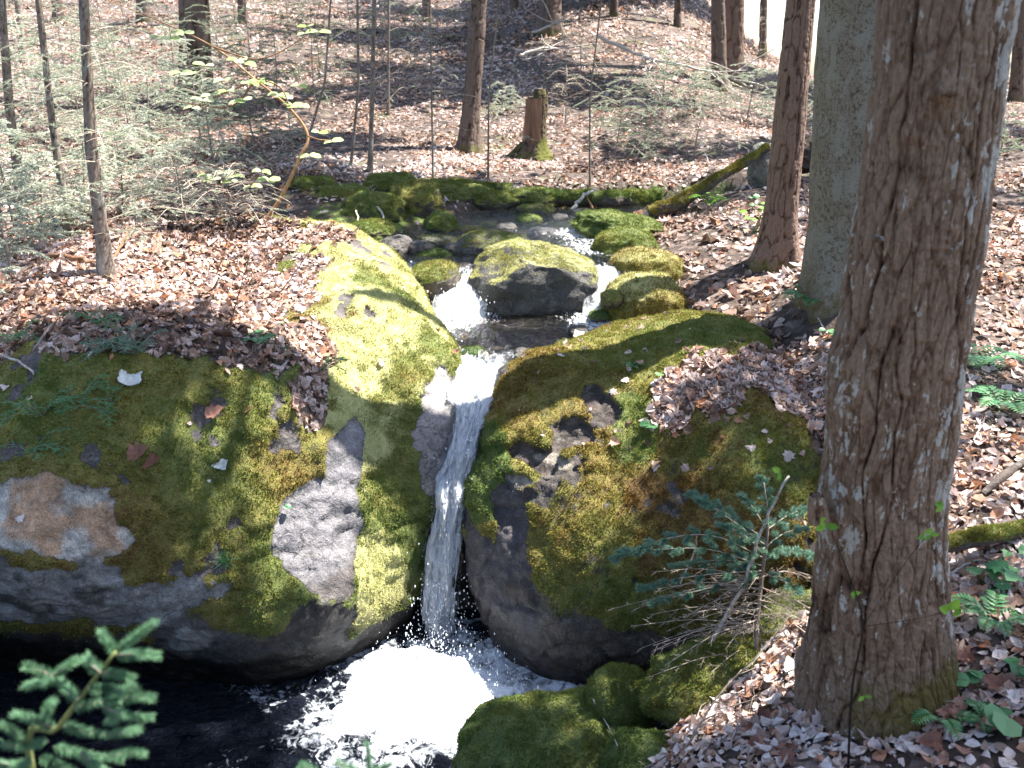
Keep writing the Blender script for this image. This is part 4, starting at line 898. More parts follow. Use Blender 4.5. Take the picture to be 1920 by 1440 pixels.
# ------------------------------------------------------------------ trees
tree_list = []
def trunk_mesh(path, rads, sides, rings, bark=.01, kf=20, kz=4, flare=.6, flare_h=.25, seed=1, moss_h=0.0, zb=0.0, bumps=(), zs=None, mossside=None, warp_=.02, plates=False):
    P = np.asarray(path, float); t_ = np.linspace(0, 1, len(P))
    if zs is None: zs = np.linspace(0, 1, rings)
    c = np.stack([np.interp(zs, t_, P[:, k]) for k in range(3)], -1); r = np.interp(zs, t_, rads)
    a = np.arange(sides) / sides * 2 * math.pi; ca, sa = np.cos(a), np.sin(a)
    h = c[:, 2] - zb
    fl = flare * np.exp(-np.clip(h, 0, None) / flare_h)
    lob = .5 + .5 * np.sin(a * 4 + seed) * .6 + .4 * np.sin(a * 7 + seed * 2.3) * .5
    D = np.stack([ca, sa, 0 * a], -1)
    base = c[:, None] + D[None] * (r[:, None] * (1 + fl[:, None] * (.35 + lob[None])))[:, :, None]
    Q = base.reshape(-1, 3).copy(); Q[:, :2] -= np.repeat(c[:, :2], sides, 0)
    wq = Q + warp_ * np.stack([fbm(Q, 5, 3, seed + 1), fbm(Q, 5, 3, seed + 2), fbm(Q, 5, 3, seed + 3)], -1)
    s3 = fbm(wq, kf * 2.5, 3, seed + 6)
    if plates:
        f1, f2, cid = worley(wq * np.array([kf, kf, kz]), seed + 4); g1, g2, gid = worley(wq * np.array([kf * 2.3, kf * 2.3, kz * 2.6]), seed + 9)
        vv = np.abs(vnoise(wq * np.array([kf * .5, kf * .5, kz * .22]), seed + 31)); hgt = sstep(.0, .16, f2 - f1) * (.14 + .20 * cid) + sstep(0, .10, g2 - g1) * .12 + .14 * gid + .40 * sstep(0, .13, vv) + .2 * s3
    else:
        s1 = vnoise(wq * np.array([kf, kf, kz]), seed + 4); s2 = vnoise(wq * np.array([kf * 2.1, kf * 2.1, kz * 2.4]), seed + 5)
        hgt = sstep(0, .26, np.abs(s1)) * .62 + sstep(0, .3, np.abs(s2)) * .28 + .1 + .18 * s3
    disp = bark * (hgt - .6) + r.mean() * .10 * fbm(Q, 2.2, 3, seed + 7)
    for (bp, br, bh) in bumps:
        dd = np.linalg.norm((base.reshape(-1, 3) - bp) / br, axis=1); disp = disp + bh * np.exp(-dd ** 2) * (1 + .5 * fbm(Q, 18, 3, seed + 8))
    V = base.reshape(-1, 3) + np.tile(D, (len(zs), 1)) * disp[:, None]
    hh = np.repeat(h, sides)
    ms = sstep(moss_h, 0, hh) * .6 if moss_h > 0 else np.zeros(len(V))
    if mossside is not None: ms = np.clip(ms * (1 + .9 * (np.tile(D, (len(zs), 1)) @ np.array(mossside))), 0, 1)
    return V, grid_faces(len(zs), sides, True), hgt, ms
GT = "trees of the wood"
def tree(px, py, ptop, w0, w1, label, mat, bark=.006, kf=30, kz=6, sides=48, rings=160, flare=.5, moss=.25, name="tree", H=9.0, seed=1, lean=0.0, cat="tree", group=GT, bend=0, Y=None, depth=None):
    b = hit(px, py) if Y is None else at(px, py, Y)
    dist = np.linalg.norm(b - np.array([0, 0, CAMZ])); r0 = w0 / FPX * dist / 2 * .99
    tp = at(ptop, 0, b[1] + lean); d2 = np.linalg.norm(tp - np.array([0, 0, CAMZ])); r1 = w1 / FPX * d2 / 2
    dirv = (tp - b) / (tp[2] - b[2]); top = b + dirv * H; mid = (b + tp) / 2 + np.array([bend, 0, 0])
    r2 = max(r1 * (1 - .075 * (H - (tp[2] - b[2]))), r1 * .35)
    path = np.array([b - dirv * .25, b, mid, tp, top]); L = np.cumsum(np.r_[0, np.linalg.norm(np.diff(path, axis=0), axis=1)]); L /= L[-1]
    tt = np.linspace(0, 1, 60); cpath = np.stack([np.interp(tt, L, path[:, k]) for k in range(3)], -1); rr_ = np.interp(tt, L, [r0, r0, (r0 + r1) / 2, r1, r2])
    ts = L[3]; zs = np.r_[np.linspace(0, ts, rings), np.linspace(ts, 1, 20)[1:]]
    V, F, hg, ms = trunk_mesh(cpath, rr_, sides, rings, bark, kf, kz, flare, .12 + r0 * .8, seed, moss, b[2], zs=zs)
    t = thing(name, label, cat, b, group); m_ = MB(); m_.add(V, F, h=hg, moss=ms, lich=0)
    obj("trunk", m_, mat, t); rec = dict(o=t, b=b, dir=dirv, H=H, r=r1, tp=tp); tree_list.append(rec); return rec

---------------

Job
Reproduce each line word for word and drop the pictures.

The completed task
Keep writing the Blender script for this image. This is part 4, starting at line 898. More parts follow. Use Blender 4.5. Take the picture to be 1920 by 1440 pixels.
# ------------------------------------------------------------------ trees
tree_list = []
def trunk_mesh(path, rads, sides, rings, bark=.01, kf=20, kz=4, flare=.6, flare_h=.25, seed=1, moss_h=0.0, zb=0.0, bumps=(), zs=None, mossside=None, warp_=.02, plates=False):
    P = np.asarray(path, float); t_ = np.linspace(0, 1, len(P))
    if zs is None: zs = np.linspace(0, 1, rings)
    c = np.stack([np.interp(zs, t_, P[:, k]) for k in range(3)], -1); r = np.interp(zs, t_, rads)
    a = np.arange(sides) / sides * 2 * math.pi; ca, sa = np.cos(a), np.sin(a)
    h = c[:, 2] - zb
    fl = flare * np.exp(-np.clip(h, 0, None) / flare_h)
    lob = .5 + .5 * np.sin(a * 4 + seed) * .6 + .4 * np.sin(a * 7 + seed * 2.3) * .5
    D = np.stack([ca, sa, 0 * a], -1)
    base = c[:, None] + D[None] * (r[:, None] * (1 + fl[:, None] * (.35 + lob[None])))[:, :, None]
    Q = base.reshape(-1, 3).copy(); Q[:, :2] -= np.repeat(c[:, :2], sides, 0)
    wq = Q + warp_ * np.stack([fbm(Q, 5, 3, seed + 1), fbm(Q, 5, 3, seed + 2), fbm(Q, 5, 3, seed + 3)], -1)
    s3 = fbm(wq, kf * 2.5, 3, seed + 6)
    if plates:
        f1, f2, cid = worley(wq * np.array([kf, kf, kz]), seed + 4); g1, g2, gid = worley(wq * np.array([kf * 2.3, kf * 2.3, kz * 2.6]), seed + 9)
        vv = np.abs(vnoise(wq * np.array([kf * .5, kf * .5, kz * .22]), seed + 31)); hgt = sstep(.0, .16, f2 - f1) * (.14 + .20 * cid) + sstep(0, .10, g2 - g1) * .12 + .14 * gid + .40 * sstep(0, .13, vv) + .2 * s3
    else:
        s1 = vnoise(wq * np.array([kf, kf, kz]), seed + 4); s2 = vnoise(wq * np.array([kf * 2.1, kf * 2.1, kz * 2.4]), seed + 5)
        hgt = sstep(0, .26, np.abs(s1)) * .62 + sstep(0, .3, np.abs(s2)) * .28 + .1 + .18 * s3
    disp = bark * (hgt - .6) + r.mean() * .10 * fbm(Q, 2.2, 3, seed + 7)
    for (bp, br, bh) in bumps:
        dd = np.linalg.norm((base.reshape(-1, 3) - bp) / br, axis=1); disp = disp + bh * np.exp(-dd ** 2) * (1 + .5 * fbm(Q, 18, 3, seed + 8))
    V = base.reshape(-1, 3) + np.tile(D, (len(zs), 1)) * disp[:, None]
    hh = np.repeat(h, sides)
    ms = sstep(moss_h, 0, hh) * .6 if moss_h > 0 else np.zeros(len(V))
    if mossside is not None: ms = np.clip(ms * (1 + .9 * (np.tile(D, (len(zs), 1)) @ np.array(mossside))), 0, 1)
    return V, grid_faces(len(zs), sides, True), hgt, ms
GT = "trees of the wood"
def tree(px, py, ptop, w0, w1, label, mat, bark=.006, kf=30, kz=6, sides=48, rings=160, flare=.5, moss=.25, name="tree", H=9.0, seed=1, lean=0.0, cat="tree", group=GT, bend=0, Y=None, depth=None):
    b = hit(px, py) if Y is None else at(px, py, Y)
    dist = np.linalg.norm(b - np.array([0, 0, CAMZ])); r0 = w0 / FPX * dist / 2 * .99
    tp = at(ptop, 0, b[1] + lean); d2 = np.linalg.norm(tp - np.array([0, 0, CAMZ])); r1 = w1 / FPX * d2 / 2
    dirv = (tp - b) / (tp[2] - b[2]); top = b + dirv * H; mid = (b + tp) / 2 + np.array([bend, 0, 0])
    r2 = max(r1 * (1 - .075 * (H - (tp[2] - b[2]))), r1 * .35)
    path = np.array([b - dirv * .25, b, mid, tp, top]); L = np.cumsum(np.r_[0, np.linalg.norm(np.diff(path, axis=0), axis=1)]); L /= L[-1]
    tt = np.linspace(0, 1, 60); cpath = np.stack([np.interp(tt, L, path[:, k]) for k in range(3)], -1); rr_ = np.interp(tt, L, [r0, r0, (r0 + r1) / 2, r1, r2])
    ts = L[3]; zs = np.r_[np.linspace(0, ts, rings), np.linspace(ts, 1, 20)[1:]]
    V, F, hg, ms = trunk_mesh(cpath, rr_, sides, rings, bark, kf, kz, flare, .12 + r0 * .8, seed, moss, b[2], zs=zs)
    t = thing(name, label, cat, b, group); m_ = MB(); m_.add(V, F, h=hg, moss=ms, lich=0)
    obj("trunk", m_, mat, t); rec = dict(o=t, b=b, dir=dirv, H=H, r=r1, tp=tp); tree_list.append(rec); return rec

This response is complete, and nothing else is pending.